Data rows:
○ ○ ○

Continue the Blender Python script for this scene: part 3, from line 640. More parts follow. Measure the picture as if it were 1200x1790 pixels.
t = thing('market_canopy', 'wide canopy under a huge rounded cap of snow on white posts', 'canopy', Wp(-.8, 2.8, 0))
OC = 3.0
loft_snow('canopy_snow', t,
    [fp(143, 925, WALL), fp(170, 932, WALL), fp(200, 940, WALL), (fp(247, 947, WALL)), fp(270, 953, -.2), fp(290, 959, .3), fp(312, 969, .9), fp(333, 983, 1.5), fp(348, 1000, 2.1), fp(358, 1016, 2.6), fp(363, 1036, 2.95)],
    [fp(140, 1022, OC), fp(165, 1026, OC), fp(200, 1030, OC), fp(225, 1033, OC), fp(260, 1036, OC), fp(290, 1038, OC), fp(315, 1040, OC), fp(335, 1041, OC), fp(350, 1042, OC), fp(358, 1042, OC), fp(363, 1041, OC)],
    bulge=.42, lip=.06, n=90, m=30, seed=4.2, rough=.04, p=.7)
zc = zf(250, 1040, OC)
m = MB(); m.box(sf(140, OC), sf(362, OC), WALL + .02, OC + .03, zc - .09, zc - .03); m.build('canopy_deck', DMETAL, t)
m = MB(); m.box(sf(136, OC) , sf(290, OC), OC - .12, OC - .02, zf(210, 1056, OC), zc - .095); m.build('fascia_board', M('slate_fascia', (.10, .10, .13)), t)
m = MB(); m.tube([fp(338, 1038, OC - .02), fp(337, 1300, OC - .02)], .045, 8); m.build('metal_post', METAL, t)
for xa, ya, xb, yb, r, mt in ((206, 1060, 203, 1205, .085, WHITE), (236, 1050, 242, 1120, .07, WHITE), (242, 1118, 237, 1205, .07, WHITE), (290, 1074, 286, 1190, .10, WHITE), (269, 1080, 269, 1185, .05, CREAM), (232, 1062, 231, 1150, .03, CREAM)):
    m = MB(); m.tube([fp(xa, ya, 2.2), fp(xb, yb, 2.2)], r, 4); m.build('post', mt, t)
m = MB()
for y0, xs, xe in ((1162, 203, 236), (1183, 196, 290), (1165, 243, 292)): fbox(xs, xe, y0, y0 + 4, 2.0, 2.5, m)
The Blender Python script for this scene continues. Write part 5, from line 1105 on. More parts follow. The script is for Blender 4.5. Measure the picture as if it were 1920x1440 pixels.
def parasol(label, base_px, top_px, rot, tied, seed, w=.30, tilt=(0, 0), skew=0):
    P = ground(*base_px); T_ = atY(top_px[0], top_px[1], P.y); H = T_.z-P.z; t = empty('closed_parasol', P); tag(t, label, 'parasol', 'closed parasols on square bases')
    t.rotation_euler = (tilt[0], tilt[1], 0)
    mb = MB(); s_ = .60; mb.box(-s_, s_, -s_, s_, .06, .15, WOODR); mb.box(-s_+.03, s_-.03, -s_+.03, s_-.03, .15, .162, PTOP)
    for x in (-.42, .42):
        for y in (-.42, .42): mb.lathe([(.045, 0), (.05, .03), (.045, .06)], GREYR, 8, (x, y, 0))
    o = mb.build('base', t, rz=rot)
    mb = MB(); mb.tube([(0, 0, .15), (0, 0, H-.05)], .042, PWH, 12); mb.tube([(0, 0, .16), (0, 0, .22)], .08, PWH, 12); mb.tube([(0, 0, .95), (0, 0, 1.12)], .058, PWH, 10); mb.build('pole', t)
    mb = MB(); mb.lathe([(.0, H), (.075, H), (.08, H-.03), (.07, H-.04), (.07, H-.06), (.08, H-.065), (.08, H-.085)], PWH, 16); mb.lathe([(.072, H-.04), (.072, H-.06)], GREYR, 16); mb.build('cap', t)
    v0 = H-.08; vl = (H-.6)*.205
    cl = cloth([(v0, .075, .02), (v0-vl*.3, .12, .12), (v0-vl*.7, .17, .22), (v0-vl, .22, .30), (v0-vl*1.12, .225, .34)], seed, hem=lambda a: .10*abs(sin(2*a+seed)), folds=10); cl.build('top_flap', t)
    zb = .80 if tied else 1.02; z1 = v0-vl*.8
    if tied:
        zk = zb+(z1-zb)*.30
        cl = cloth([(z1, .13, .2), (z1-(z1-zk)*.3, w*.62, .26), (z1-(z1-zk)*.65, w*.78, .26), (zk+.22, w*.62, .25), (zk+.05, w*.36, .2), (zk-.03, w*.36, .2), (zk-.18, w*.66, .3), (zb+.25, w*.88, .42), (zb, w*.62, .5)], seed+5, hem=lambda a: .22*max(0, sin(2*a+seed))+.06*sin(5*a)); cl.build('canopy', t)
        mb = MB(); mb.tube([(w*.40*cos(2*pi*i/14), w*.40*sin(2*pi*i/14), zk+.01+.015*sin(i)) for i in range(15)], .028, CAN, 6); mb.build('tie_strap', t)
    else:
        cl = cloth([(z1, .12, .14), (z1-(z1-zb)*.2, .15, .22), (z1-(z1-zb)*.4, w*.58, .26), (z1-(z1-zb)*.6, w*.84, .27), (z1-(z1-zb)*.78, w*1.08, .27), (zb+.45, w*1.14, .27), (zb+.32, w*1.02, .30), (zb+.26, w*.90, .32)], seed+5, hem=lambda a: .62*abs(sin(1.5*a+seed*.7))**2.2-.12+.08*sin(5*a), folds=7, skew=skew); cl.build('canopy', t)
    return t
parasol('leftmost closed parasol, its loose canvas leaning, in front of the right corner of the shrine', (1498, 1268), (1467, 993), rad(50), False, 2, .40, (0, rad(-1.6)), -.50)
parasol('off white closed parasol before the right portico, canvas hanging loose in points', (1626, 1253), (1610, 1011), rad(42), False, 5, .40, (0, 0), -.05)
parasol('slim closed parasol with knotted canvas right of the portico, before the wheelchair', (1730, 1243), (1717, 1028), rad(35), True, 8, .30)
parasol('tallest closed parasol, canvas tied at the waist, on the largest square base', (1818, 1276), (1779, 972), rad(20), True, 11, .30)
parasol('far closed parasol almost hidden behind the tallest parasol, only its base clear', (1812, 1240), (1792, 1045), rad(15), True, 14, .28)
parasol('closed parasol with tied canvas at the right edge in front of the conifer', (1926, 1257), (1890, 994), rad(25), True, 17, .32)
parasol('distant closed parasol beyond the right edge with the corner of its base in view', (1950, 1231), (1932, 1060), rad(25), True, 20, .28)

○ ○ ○

The task: List each line in the listing that contains the string "Measure".

Reply to the task:
Continue the Blender Python script for this scene: part 3, from line 640. More parts follow. Measure the picture as if it were 1200x1790 pixels.
The Blender Python script for this scene continues. Write part 5, from line 1105 on. More parts follow. The script is for Blender 4.5. Measure the picture as if it were 1920x1440 pixels.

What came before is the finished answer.